Charlotte follows in the steps of modern literature's two great Manhattan fast-lane, high-life dumb-asses: John Self, in Martin Amis's Money, and Victor Ward in Bret Easton Ellis's Glamorama. They all think they know the score, and they all have no clue. Charlotte's foible is that she believes she can glimpse people's "shadow selves", the true characters behind their public personas. She's often hilariously wrong, but it shows the importance of seeing and being seen in this very image-conscious book. "Being observed felt like an action, the only one worth taking," Charlotte tells us as she explains why she became a model. "Anything else seemed passive, futile by comparison."
A critic could write a long essay on the novel's sophisticated treatment of perception, image, media and identity. Luckily for you, I won't. What more people have found exciting here is the uncanny way in which many of Egan's futuristic visions have come true.
She began the book in the mid-1990s, long before the US succumbed to reality TV in the form of Survivor (The Real World, their equivalent of Big Brother, was older but not so popular), and when webcams were almost unheard of.
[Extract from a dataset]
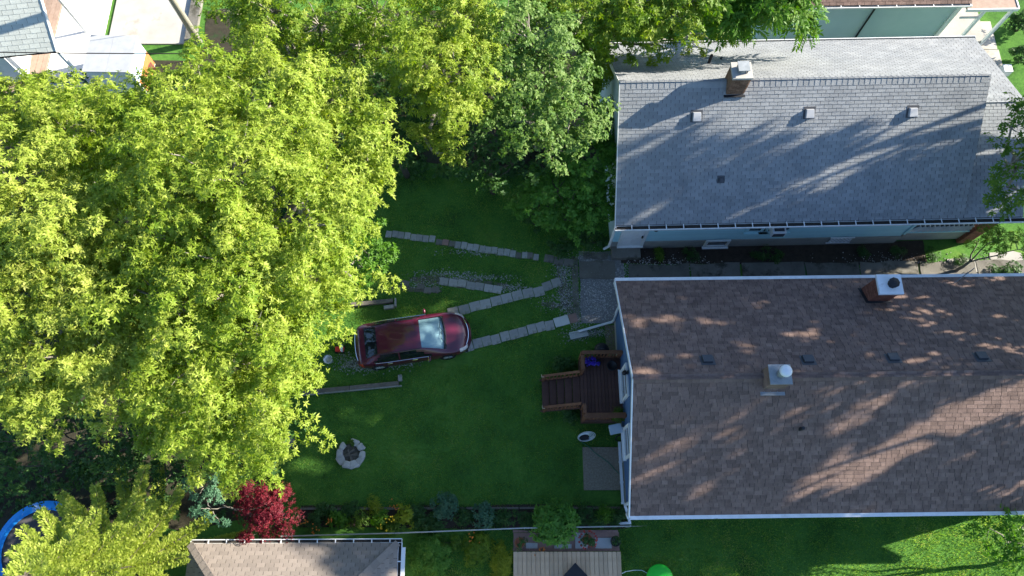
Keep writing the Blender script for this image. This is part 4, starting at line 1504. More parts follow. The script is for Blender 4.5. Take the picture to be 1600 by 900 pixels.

And yet here we have a dotcom start-up approaching Charlotte in the hope that she'll let them record and webcast every detail of her daily life: memories, dreams, audio, video. There is a very good – and spookily prescient – scene in which the dotcom's CEO explains to Charlotte how her recordings, and those of other "Ordinary People™", will offer paying viewers access to an authenticity they lack in their own lives. "TV tries to satisfy that, books, movies – they try, but they're all so lame – so mediated! They're just not real enough." Needless to say, his idea of reality includes heavy editing, product endorsement, Hollywood tie-ins, beefed-up drama and tension: "We don't want shit happens, we want shit happens for a reason."
As satire, all this misfires somewhat, since we now know that no one would pay for access to webcasts of someone's daily life and thoughts; why would they, when half the world's population, it seems, is clamouring to tell you about theirs for free? But as a commentary on how our own stories are mediated, commodified and shone back at us as if from a distorting mirror, it's spot-on.
There's a lot more going on here, but some of it may not be of much interest to non-American readers. The town of Rockford, Illinois gets a lot of attention; Moose, the professor, is obsessed with its industrial past, in a rather long-winded, metaphorical way. And there are many more minor characters than I have room to describe. When the climax brings them all together, it feels at once implausible and wearily predictable, as so often with novels that have large casts. But there is a lot here to mull over and enjoy, and if it lacks the pith and zest of Goon Squad, it certainly deserves its second chance on the bookshelves.